Parviens-tu à vivre de ta musique ?

J’ai une chambre pas très chère à Londres. Depuis cet été, c’est la première fois de ma vie que je vis uniquement de mon art. Et c’est génial. Je ne sais pas combien de temps je pourrai le garder comme seul emploi. Je vais peut-être devoir reprendre mon ancien travail de soutien scolaire dans le futur. J’enseignais la psychologie. J’adore la psychologie, mais c’est mon plan de secours. Après avoir fini la musique, je deviendrai thérapeute *rires*. C’est mon plan.

Tu as sortis plusieurs EPs, ou mixtapes, je ne sais pas comment les appeler …

Je préfère chefs-d’oeuvre. *rires*

Et du coup, est-ce que tu vas bientôt sortir le grand chef-d’oeuvre, ton premier album ?

Eh bien c’est pour l’année prochaine, je crois.
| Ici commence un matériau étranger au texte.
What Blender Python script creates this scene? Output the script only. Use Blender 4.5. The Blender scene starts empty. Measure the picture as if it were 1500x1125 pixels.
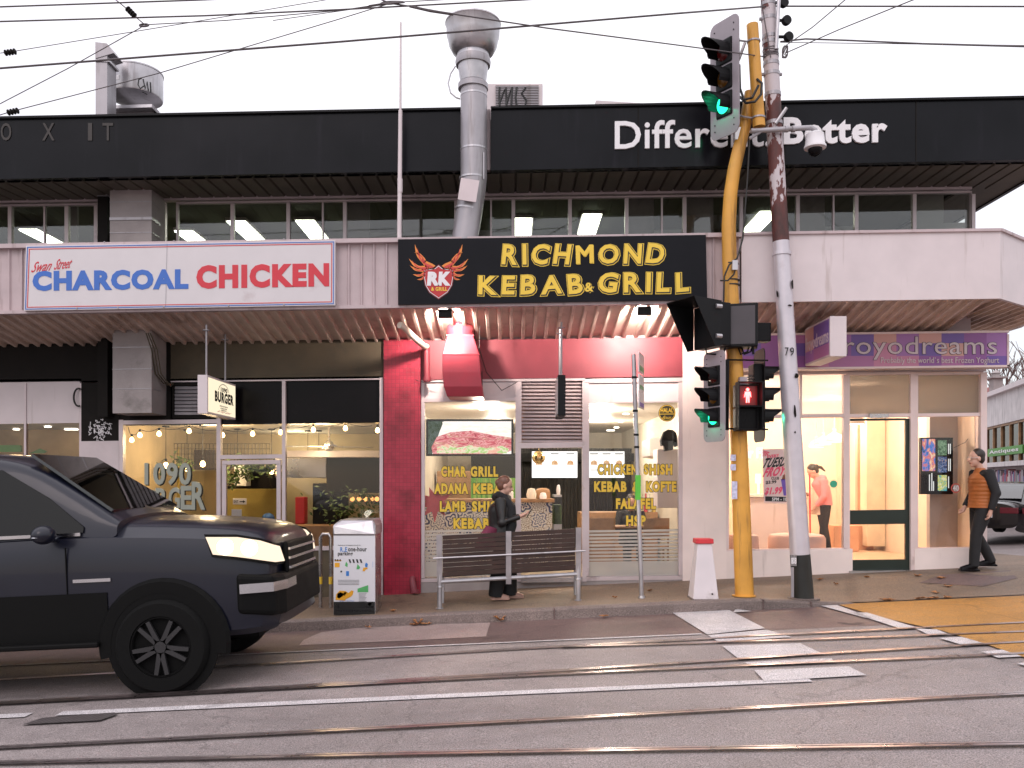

Je travaille dessus actuellement. Je ne sais pas si tu as vu, mais j’ai perdu mon ordinateur portable. J’avais tous mes fichiers dessus et je n’avais pas fait de sauvegarde depuis quelques mois. C’était tellement de travail. Donc je suis en train de refaire tous les sons. Ce que je peux dire, c’est que c’est à des millions de kilomètres de ce que j’ai fait jusqu’à présent. Je suis si excité·e. C’est les meilleures chansons que je n’ai jamais écrites. Ça va être incroyable, ça va changer l’industrie.*rires* Personne ne sera plus le même. Cet album va redéfinir la musique et j’aurai une photo de mon visage dans le dictionnaire. Ne plaçons pas les attentes trop hautes, mais ça va changer le monde.*rires*

Lynks jouera le 24 septembre à Lyon, lors de la Soirée Garçons Sauvages au Sucre, le 13 octobre à Paris au MaMA festival et le 19 novembre à Bordeaux au Bal Queer à Grand Parc.